Xinjiang, Charas, and the Origins of Cannabis

Xinjiang was once at the heart of global cannabis production, supplying Central Asian sieved charas (hashish) to what was the world’s largest market for cannabis drugs, India.

The Xinjiang charas trade came to a sudden halt in the 1930s following a series of failed uprisings by Uyghurs seeking independence from China, then under the rule of the nationalist KMT.

The East Turkestan independence movement was brutally suppressed by the KMT, Cannabis cultivation was outlawed, and as part of a policy to economically disenfranchise Uyghurs, Xinjiang was flooded with Han settlers.

Under Chairman Xi Jinping, Xinjiang is now a living hell of concentration camps, extreme mass surveillance, torture through gang rape, ‘re-education’ programs, and forced sterilization. Birth rates among Uyghurs continue to plummet. Not just Uyghur culture but Uyghurs themselves are being erased. We are living through another genocide.

All of which relates to the heavily promoted new PRC paper on the origins of Cannabis by Ren et al. Deeply political, with piss-poor methodology and research subordinated entirely to its predetermined outcomes and Han ethnonationalist agenda, the study marks a new era in the racialization of Cannabis.

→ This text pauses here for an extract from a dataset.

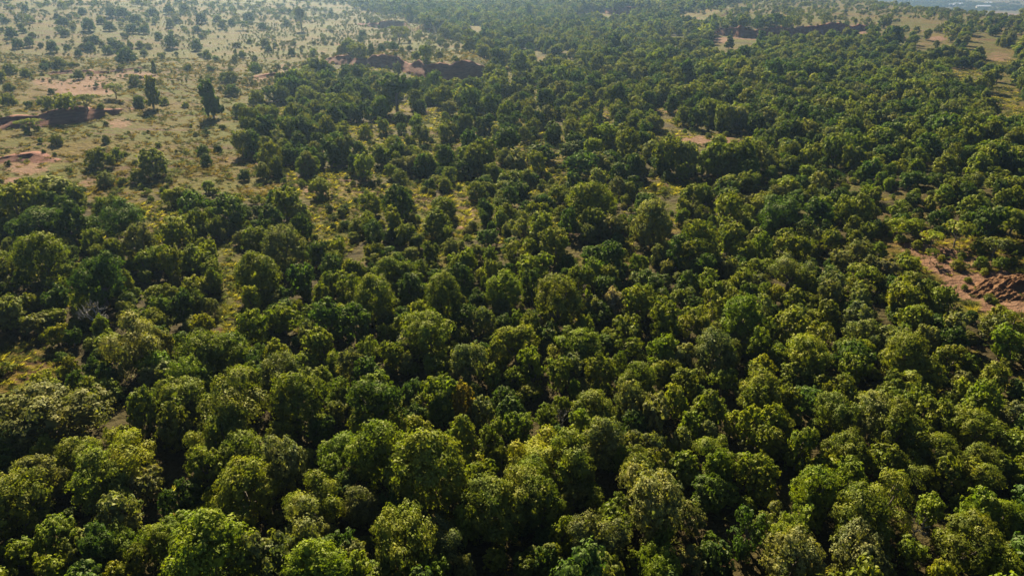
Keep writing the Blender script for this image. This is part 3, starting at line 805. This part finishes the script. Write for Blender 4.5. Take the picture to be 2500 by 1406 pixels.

For more on which, see Did Cannabis and its Cultivation Originate in China?

Xinjiang is likely crucial to the evolution and ancient history of Cannabis. Everyone with an interest in our plant should know about it. Everyone with an interest in anything whatever – their own freedom included – should pay attention. Xinjiang is one possible future in store for all of us.

The photo shows Uyghur musician Eysa Ghulam playing a rawap, 1959 via Uyghur Collective.

Please note that none of this is against Han or other Chinese people. This is about the PRC and Xi Jinping’s dangerous turn toward ethnonationalist imperialism.